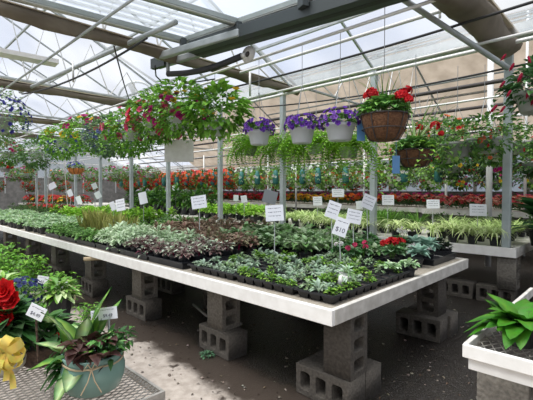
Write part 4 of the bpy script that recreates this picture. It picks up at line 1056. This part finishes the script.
# far left canopy of baskets
y = -.5
while y < 15:
    farbasket('deepw' if y < 5 else 'deepr', 'grey_pot', [(.035, .08, .025), (.06, .12, .035), (.10, .18, .05)], [RED, MAG, WHT, YEL] if y < 5 else [RED, ORG, RED], (9.55, y, 1.42), 'dark green hanging pot low above the far bench with scattered flowers', 'low hanging pots above the far bench', 2.6, nf=30 if y < 5 else 75, r=.22); y += .72
for x in (-.5, 1.0, 2.4, 3.8, 5.2, 6.6, 8.0, 10.2, 11.8):
    for z_ in (1.35, 1.9): farbasket('deepr' if z_ < 1.5 else 'deepw', 'grey_pot', GD, [RED], (x+(.4 if z_ < 1.5 else 0), 21.0 if z_ < 1.5 else 20.4, z_), 'hanging pot in the last row before the end wall', 'hanging pots before the end wall', 2.6, r=.22)
pipe((-1, 21.0, 2.6), (12.6, 21.0, 2.6), .014, 'pale_metal', 'lowest cross pipe before the end wall'); pipe((-1, 20.4, 2.6), (12.6, 20.4, 2.6), .014, 'pale_metal', 'second cross pipe before the end wall')
pipe((9.55, -2, 2.6), (9.55, 18, 2.6), .016, 'pale_metal', 'pale hanger pipe above the far bench')
for k, (x, y) in enumerate(((4.05, 15.8), (4.05, 17.0), (5.9, 13), (5.9, 14.6), (5.9, 16.4), (7.0, 15), (7.0, 17), (5.9, 18.0), (7.0, 12.4), (7.0, 13.6), (5.9, 11.6))):
    top = 2.7 if x < 3.5 else 2.66
    farbasket('ll', 'white_pot', [(.09, .16, .05), (.16, .25, .09)], [PINK, MAG, (.6, .3, .5)], (x, y, 1.72), 'distant white hanging pot of pink flowers at the left', 'distant pink flower pots at the left', top, nf=26)
pipe((5.9, 11, 2.66), (5.9, 20, 2.66), .014, 'pale_metal', 'distant hanger pipe in the second bay at left'); pipe((7.0, 12, 2.66), (7.0, 20, 2.66), .014, 'pale_metal', 'distant hanger pipe beyond the second bench at left')

# hanging white board
p = on(179, 151, 3.35); t = thing('hanging_white_board', 'plain white board hanging under the pink petunia basket', 'board', p, YAW-PI/2-.1)
g = MB(); g.box((-.225, -.008, -.165), (.225, .008, .165)); bevel(g.build('board', 'white_paint', t))
g = MB(); g.tube([(-.18, 0, .165), (-.18, 0, 2.88-p.z)], .003, 4); g.tube([(.18, 0, .165), (.18, 0, 2.88-p.z)], .003, 4); g.build('cords', 'wire', t)

# ================================================================== PRICE SIGNS
def sign(px, py, wpx, hpx, z0, xpl, lab, tilt=0, lean=0, mat='card', txt=None, stake='grey_stake', group=None, d=None, yaw=0):
    """card centre at the pixel on plane x = xpl (or depth d); stake down to z0"""
    p = PX(px, py, xpl) if d is None else PD(px, py, d); dep = (p-Vector((0, 0, H))).dot(F); w = wpx/393*dep; h = hpx/393*dep
    t = thing('price_sign', lab, 'price sign', (p.x, p.y, z0), YAW-PI/2+yaw, group)
    zc = p.z-z0; g = MB(); g.tube([(0, .004, 0), (math.sin(tilt)*h*.3, .004, zc)], .0045 if dep < 8 else .008, 5); g.build('stake', stake, t)
    g = MB(); g.box((-w/2, -.0015, -h/2), (w/2, .0015, h/2)); o = g.build('card', mat, t); o.location = (0, -.003, zc); o.rotation_euler = (lean, -tilt, 0)
    if mat == 'card' and wpx > 8:
        rr = random.Random(int(px))
        lines = 1 if txt else 3
        for li in range(lines):
            s = MB(); z = h*(.30-.24*li); x = -w*.36
            while x < w*.34:
                l = w*rr.uniform(.03, .08); s.box((x, -.0022, z-h*.018+rr.uniform(-.02, .02)*h), (x+l, -.0018, z+h*.02)); x += l+w*.03
            s.build('writing_line', 'ink', o)
        if txt:
            cu = bpy.data.curves.new('t', 'FONT'); cu.body = txt; cu.size = h*.36; cu.align_x = 'CENTER'; cu.offset = 0; cu.extrude = .0002
            q = bpy.data.objects.new('t', cu); C.objects.link(q); dg = bpy.context.evaluated_depsgraph_get(); me = bpy.data.meshes.new_from_object(q.evaluated_get(dg)); bpy.data.objects.remove(q)
            me.materials.clear(); me.materials.append(MATS['ink']); q = bpy.data.objects.new('price_writing', me); C.objects.link(q); q.parent = o; q.location = (0, -.0025, -h*.28); q.rotation_euler = (PI/2, 0, 0)
    return t
B = TOP+.03
sign(199, 202, 15, 13, B, 2.5, 'white price card on a grey stake left of centre above the brown leaved plants', .15, -.2)
sign(274.5, 213, 18, 16, B, 2.62, 'large white price card on a stake behind the seedling trays', .06, -.15)
sign(270, 197, 14, 13, B, 4.9, 'grey back of a price card just above the large white card', -.25, 0, 'card_dim')
sign(333, 210, 13, 17, B, 2.95, 'tilted white price card above the lower tilted card', -.35, -.1)
sign(341, 227, 14, 18, B, 2.72, 'tilted white price card with a price, lowest of the tilted cluster', -.35, -.1, txt='$10')
sign(354, 216.5, 15, 14, B, 3.1, 'tilted white price card just right of the paired tilted cards', -.2, -.1)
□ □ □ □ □
* Problem to work on *
Every line of the data above should be quoted exactly. Omit the pictures.

* Answer in full *
Write part 4 of the bpy script that recreates this picture. It picks up at line 1056. This part finishes the script.
# far left canopy of baskets
y = -.5
while y < 15:
    farbasket('deepw' if y < 5 else 'deepr', 'grey_pot', [(.035, .08, .025), (.06, .12, .035), (.10, .18, .05)], [RED, MAG, WHT, YEL] if y < 5 else [RED, ORG, RED], (9.55, y, 1.42), 'dark green hanging pot low above the far bench with scattered flowers', 'low hanging pots above the far bench', 2.6, nf=30 if y < 5 else 75, r=.22); y += .72
for x in (-.5, 1.0, 2.4, 3.8, 5.2, 6.6, 8.0, 10.2, 11.8):
    for z_ in (1.35, 1.9): farbasket('deepr' if z_ < 1.5 else 'deepw', 'grey_pot', GD, [RED], (x+(.4 if z_ < 1.5 else 0), 21.0 if z_ < 1.5 else 20.4, z_), 'hanging pot in the last row before the end wall', 'hanging pots before the end wall', 2.6, r=.22)
pipe((-1, 21.0, 2.6), (12.6, 21.0, 2.6), .014, 'pale_metal', 'lowest cross pipe before the end wall'); pipe((-1, 20.4, 2.6), (12.6, 20.4, 2.6), .014, 'pale_metal', 'second cross pipe before the end wall')
pipe((9.55, -2, 2.6), (9.55, 18, 2.6), .016, 'pale_metal', 'pale hanger pipe above the far bench')
for k, (x, y) in enumerate(((4.05, 15.8), (4.05, 17.0), (5.9, 13), (5.9, 14.6), (5.9, 16.4), (7.0, 15), (7.0, 17), (5.9, 18.0), (7.0, 12.4), (7.0, 13.6), (5.9, 11.6))):
    top = 2.7 if x < 3.5 else 2.66
    farbasket('ll', 'white_pot', [(.09, .16, .05), (.16, .25, .09)], [PINK, MAG, (.6, .3, .5)], (x, y, 1.72), 'distant white hanging pot of pink flowers at the left', 'distant pink flower pots at the left', top, nf=26)
pipe((5.9, 11, 2.66), (5.9, 20, 2.66), .014, 'pale_metal', 'distant hanger pipe in the second bay at left'); pipe((7.0, 12, 2.66), (7.0, 20, 2.66), .014, 'pale_metal', 'distant hanger pipe beyond the second bench at left')

# hanging white board
p = on(179, 151, 3.35); t = thing('hanging_white_board', 'plain white board hanging under the pink petunia basket', 'board', p, YAW-PI/2-.1)
g = MB(); g.box((-.225, -.008, -.165), (.225, .008, .165)); bevel(g.build('board', 'white_paint', t))
g = MB(); g.tube([(-.18, 0, .165), (-.18, 0, 2.88-p.z)], .003, 4); g.tube([(.18, 0, .165), (.18, 0, 2.88-p.z)], .003, 4); g.build('cords', 'wire', t)

# ================================================================== PRICE SIGNS
def sign(px, py, wpx, hpx, z0, xpl, lab, tilt=0, lean=0, mat='card', txt=None, stake='grey_stake', group=None, d=None, yaw=0):
    """card centre at the pixel on plane x = xpl (or depth d); stake down to z0"""
    p = PX(px, py, xpl) if d is None else PD(px, py, d); dep = (p-Vector((0, 0, H))).dot(F); w = wpx/393*dep; h = hpx/393*dep
    t = thing('price_sign', lab, 'price sign', (p.x, p.y, z0), YAW-PI/2+yaw, group)
    zc = p.z-z0; g = MB(); g.tube([(0, .004, 0), (math.sin(tilt)*h*.3, .004, zc)], .0045 if dep < 8 else .008, 5); g.build('stake', stake, t)
    g = MB(); g.box((-w/2, -.0015, -h/2), (w/2, .0015, h/2)); o = g.build('card', mat, t); o.location = (0, -.003, zc); o.rotation_euler = (lean, -tilt, 0)
    if mat == 'card' and wpx > 8:
        rr = random.Random(int(px))
        lines = 1 if txt else 3
        for li in range(lines):
            s = MB(); z = h*(.30-.24*li); x = -w*.36
            while x < w*.34:
                l = w*rr.uniform(.03, .08); s.box((x, -.0022, z-h*.018+rr.uniform(-.02, .02)*h), (x+l, -.0018, z+h*.02)); x += l+w*.03
            s.build('writing_line', 'ink', o)
        if txt:
            cu = bpy.data.curves.new('t', 'FONT'); cu.body = txt; cu.size = h*.36; cu.align_x = 'CENTER'; cu.offset = 0; cu.extrude = .0002
            q = bpy.data.objects.new('t', cu); C.objects.link(q); dg = bpy.context.evaluated_depsgraph_get(); me = bpy.data.meshes.new_from_object(q.evaluated_get(dg)); bpy.data.objects.remove(q)
            me.materials.clear(); me.materials.append(MATS['ink']); q = bpy.data.objects.new('price_writing', me); C.objects.link(q); q.parent = o; q.location = (0, -.0025, -h*.28); q.rotation_euler = (PI/2, 0, 0)
    return t
B = TOP+.03
sign(199, 202, 15, 13, B, 2.5, 'white price card on a grey stake left of centre above the brown leaved plants', .15, -.2)
sign(274.5, 213, 18, 16, B, 2.62, 'large white price card on a stake behind the seedling trays', .06, -.15)
sign(270, 197, 14, 13, B, 4.9, 'grey back of a price card just above the large white card', -.25, 0, 'card_dim')
sign(333, 210, 13, 17, B, 2.95, 'tilted white price card above the lower tilted card', -.35, -.1)
sign(341, 227, 14, 18, B, 2.72, 'tilted white price card with a price, lowest of the tilted cluster', -.35, -.1, txt='$10')
sign(354, 216.5, 15, 14, B, 3.1, 'tilted white price card just right of the paired tilted cards', -.2, -.1)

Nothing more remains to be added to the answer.